_Task_: Type out every line below exactly as it reads.

_Recorded data_:

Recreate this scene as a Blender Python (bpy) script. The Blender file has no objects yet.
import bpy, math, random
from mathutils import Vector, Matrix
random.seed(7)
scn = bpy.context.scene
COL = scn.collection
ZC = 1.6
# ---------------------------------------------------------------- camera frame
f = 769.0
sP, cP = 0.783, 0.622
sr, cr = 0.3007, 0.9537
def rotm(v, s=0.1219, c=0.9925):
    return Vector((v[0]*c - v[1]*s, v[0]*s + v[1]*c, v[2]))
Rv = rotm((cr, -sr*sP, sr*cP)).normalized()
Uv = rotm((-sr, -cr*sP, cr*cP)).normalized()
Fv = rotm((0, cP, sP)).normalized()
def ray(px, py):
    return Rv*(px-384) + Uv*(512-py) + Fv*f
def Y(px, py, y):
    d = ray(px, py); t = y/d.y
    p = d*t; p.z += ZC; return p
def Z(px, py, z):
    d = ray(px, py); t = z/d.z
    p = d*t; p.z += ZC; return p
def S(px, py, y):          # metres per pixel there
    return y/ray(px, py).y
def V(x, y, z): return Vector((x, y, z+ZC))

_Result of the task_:
Recreate this scene as a Blender Python (bpy) script. The Blender file has no objects yet.
import bpy, math, random
from mathutils import Vector, Matrix
random.seed(7)
scn = bpy.context.scene
COL = scn.collection
ZC = 1.6
# ---------------------------------------------------------------- camera frame
f = 769.0
sP, cP = 0.783, 0.622
sr, cr = 0.3007, 0.9537
def rotm(v, s=0.1219, c=0.9925):
    return Vector((v[0]*c - v[1]*s, v[0]*s + v[1]*c, v[2]))
Rv = rotm((cr, -sr*sP, sr*cP)).normalized()
Uv = rotm((-sr, -cr*sP, cr*cP)).normalized()
Fv = rotm((0, cP, sP)).normalized()
def ray(px, py):
    return Rv*(px-384) + Uv*(512-py) + Fv*f
def Y(px, py, y):
    d = ray(px, py); t = y/d.y
    p = d*t; p.z += ZC; return p
def Z(px, py, z):
    d = ray(px, py); t = z/d.z
    p = d*t; p.z += ZC; return p
def S(px, py, y):          # metres per pixel there
    return y/ray(px, py).y
def V(x, y, z): return Vector((x, y, z+ZC))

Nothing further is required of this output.